* [Given problem] Say how many lines contain the word "else". Only the number should be given.

3D scene scripts:
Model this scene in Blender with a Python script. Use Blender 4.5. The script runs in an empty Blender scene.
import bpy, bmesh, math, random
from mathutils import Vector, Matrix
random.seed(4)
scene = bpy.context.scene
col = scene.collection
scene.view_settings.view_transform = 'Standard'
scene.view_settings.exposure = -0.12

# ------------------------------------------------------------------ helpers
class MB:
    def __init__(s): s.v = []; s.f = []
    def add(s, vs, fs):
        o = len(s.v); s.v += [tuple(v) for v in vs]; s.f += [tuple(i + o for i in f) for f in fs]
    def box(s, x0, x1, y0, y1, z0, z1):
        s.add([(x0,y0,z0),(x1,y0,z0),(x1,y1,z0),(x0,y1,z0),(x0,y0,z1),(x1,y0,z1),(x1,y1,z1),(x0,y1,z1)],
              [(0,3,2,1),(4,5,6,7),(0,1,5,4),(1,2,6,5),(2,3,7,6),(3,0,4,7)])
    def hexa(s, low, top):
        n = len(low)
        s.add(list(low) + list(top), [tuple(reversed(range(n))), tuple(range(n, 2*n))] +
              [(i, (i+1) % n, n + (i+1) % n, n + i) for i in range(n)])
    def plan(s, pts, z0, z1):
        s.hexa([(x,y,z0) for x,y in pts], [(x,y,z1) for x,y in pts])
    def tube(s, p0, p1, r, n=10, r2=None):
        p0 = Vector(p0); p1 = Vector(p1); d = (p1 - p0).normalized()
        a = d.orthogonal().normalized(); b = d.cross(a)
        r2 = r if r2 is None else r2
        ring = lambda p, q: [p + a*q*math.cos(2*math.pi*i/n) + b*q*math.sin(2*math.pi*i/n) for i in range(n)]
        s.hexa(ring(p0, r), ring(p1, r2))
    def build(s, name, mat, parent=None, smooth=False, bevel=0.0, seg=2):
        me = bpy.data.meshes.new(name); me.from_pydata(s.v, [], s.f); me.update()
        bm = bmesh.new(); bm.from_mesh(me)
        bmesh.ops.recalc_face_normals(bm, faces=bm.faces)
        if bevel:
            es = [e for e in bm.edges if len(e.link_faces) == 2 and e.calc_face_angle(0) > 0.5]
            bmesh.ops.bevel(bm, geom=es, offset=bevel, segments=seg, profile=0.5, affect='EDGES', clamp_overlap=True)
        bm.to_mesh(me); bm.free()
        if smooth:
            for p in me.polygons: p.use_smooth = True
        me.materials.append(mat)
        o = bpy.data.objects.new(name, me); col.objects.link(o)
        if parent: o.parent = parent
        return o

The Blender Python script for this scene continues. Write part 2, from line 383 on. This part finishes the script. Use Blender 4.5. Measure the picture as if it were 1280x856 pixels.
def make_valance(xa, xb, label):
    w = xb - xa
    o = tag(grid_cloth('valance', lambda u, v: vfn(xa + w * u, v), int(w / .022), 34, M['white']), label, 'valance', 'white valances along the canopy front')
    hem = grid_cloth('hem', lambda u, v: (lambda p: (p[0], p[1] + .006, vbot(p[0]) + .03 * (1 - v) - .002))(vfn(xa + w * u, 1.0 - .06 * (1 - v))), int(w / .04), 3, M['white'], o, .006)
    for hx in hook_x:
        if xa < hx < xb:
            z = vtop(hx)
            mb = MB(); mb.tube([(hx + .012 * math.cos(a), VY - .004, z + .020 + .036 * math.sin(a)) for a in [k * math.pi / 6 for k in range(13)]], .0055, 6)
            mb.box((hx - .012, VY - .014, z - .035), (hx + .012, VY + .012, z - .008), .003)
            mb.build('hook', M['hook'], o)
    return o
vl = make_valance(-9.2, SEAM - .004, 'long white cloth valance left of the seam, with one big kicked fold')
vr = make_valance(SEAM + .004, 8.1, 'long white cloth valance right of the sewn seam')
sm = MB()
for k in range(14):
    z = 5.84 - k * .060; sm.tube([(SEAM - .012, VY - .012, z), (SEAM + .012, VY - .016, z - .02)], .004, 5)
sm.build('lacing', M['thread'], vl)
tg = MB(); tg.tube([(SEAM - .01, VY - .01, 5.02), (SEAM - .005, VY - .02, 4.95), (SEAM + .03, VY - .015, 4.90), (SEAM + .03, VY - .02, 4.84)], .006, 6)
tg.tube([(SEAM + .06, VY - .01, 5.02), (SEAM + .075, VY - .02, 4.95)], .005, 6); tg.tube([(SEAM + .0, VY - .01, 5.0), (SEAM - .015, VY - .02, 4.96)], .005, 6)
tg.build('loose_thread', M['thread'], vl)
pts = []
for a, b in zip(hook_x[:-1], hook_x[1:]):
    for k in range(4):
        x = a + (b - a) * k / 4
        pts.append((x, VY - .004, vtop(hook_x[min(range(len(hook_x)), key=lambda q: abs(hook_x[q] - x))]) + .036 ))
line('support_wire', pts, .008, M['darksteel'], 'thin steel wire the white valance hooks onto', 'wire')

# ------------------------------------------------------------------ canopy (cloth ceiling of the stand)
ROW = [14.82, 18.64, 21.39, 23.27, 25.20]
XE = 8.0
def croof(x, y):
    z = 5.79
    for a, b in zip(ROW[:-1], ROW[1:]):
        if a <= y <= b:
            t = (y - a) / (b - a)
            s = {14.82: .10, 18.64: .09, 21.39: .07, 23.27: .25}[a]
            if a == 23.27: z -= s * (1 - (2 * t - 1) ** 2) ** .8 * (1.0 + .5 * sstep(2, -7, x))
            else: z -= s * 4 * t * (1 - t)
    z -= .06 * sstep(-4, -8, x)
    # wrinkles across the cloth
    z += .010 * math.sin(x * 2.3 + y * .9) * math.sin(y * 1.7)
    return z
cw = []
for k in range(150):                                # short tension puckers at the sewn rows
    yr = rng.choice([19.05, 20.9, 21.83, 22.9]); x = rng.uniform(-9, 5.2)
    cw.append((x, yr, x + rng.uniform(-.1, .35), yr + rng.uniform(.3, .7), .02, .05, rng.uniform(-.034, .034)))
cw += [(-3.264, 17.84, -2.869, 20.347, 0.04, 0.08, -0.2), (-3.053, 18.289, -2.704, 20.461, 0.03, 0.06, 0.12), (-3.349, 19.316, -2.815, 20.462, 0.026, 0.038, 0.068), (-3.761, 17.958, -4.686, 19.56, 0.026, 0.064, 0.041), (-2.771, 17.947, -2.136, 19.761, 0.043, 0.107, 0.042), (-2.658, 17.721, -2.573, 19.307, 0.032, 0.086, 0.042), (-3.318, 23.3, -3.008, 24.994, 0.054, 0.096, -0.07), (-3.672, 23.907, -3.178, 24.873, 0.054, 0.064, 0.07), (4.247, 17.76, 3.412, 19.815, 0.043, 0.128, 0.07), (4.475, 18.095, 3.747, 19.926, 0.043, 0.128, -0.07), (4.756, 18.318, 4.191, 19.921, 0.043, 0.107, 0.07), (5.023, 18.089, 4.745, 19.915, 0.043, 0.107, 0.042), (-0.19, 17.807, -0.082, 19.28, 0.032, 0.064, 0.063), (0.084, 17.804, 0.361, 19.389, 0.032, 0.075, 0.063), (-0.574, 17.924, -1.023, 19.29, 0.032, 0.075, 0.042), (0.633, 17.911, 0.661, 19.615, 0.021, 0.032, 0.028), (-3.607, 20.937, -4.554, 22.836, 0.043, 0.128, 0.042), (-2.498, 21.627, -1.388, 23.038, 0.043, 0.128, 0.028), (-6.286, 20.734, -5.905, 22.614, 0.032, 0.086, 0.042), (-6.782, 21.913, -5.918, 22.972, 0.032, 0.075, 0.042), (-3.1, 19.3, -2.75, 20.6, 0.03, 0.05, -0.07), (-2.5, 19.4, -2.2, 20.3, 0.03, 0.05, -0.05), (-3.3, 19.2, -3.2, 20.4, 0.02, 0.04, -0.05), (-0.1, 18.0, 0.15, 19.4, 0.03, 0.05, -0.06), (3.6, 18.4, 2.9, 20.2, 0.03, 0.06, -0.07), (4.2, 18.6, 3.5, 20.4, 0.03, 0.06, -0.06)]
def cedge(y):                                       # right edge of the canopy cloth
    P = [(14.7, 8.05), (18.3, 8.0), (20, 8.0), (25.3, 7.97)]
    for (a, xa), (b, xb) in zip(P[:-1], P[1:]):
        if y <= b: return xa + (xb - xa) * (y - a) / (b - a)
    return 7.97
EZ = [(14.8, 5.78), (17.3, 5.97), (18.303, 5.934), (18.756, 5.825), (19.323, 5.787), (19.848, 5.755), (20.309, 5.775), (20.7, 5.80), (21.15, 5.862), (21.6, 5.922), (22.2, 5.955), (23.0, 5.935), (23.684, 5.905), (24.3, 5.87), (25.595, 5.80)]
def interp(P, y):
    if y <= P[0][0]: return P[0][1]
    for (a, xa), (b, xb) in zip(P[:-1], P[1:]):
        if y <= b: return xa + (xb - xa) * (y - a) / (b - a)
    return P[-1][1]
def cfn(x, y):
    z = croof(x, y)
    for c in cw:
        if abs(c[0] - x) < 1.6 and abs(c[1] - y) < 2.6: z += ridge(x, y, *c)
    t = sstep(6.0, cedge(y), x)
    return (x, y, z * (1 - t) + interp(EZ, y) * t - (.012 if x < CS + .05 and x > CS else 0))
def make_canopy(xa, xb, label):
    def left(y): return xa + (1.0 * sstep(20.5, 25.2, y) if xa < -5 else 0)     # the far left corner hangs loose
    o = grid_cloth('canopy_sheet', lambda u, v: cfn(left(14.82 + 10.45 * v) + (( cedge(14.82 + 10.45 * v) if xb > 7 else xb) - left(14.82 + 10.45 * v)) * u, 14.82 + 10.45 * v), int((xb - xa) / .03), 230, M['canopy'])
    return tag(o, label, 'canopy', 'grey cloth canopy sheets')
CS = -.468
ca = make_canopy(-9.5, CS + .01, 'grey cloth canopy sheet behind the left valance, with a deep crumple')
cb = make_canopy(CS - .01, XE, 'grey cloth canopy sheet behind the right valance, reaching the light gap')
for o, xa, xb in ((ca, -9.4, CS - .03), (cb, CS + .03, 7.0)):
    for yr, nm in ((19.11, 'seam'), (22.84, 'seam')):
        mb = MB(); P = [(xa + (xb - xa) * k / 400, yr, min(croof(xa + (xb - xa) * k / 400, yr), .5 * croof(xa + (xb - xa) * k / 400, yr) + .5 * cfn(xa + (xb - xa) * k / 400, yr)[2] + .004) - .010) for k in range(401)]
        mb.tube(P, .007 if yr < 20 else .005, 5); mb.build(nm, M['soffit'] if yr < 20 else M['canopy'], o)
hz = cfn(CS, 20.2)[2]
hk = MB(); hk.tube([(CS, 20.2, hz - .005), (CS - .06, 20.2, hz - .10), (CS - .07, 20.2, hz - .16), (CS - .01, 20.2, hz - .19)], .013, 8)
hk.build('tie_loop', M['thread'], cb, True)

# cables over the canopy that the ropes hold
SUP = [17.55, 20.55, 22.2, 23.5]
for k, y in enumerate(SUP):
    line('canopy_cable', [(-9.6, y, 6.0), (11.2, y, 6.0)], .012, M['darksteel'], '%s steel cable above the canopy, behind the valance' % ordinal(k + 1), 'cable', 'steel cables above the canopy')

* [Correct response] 6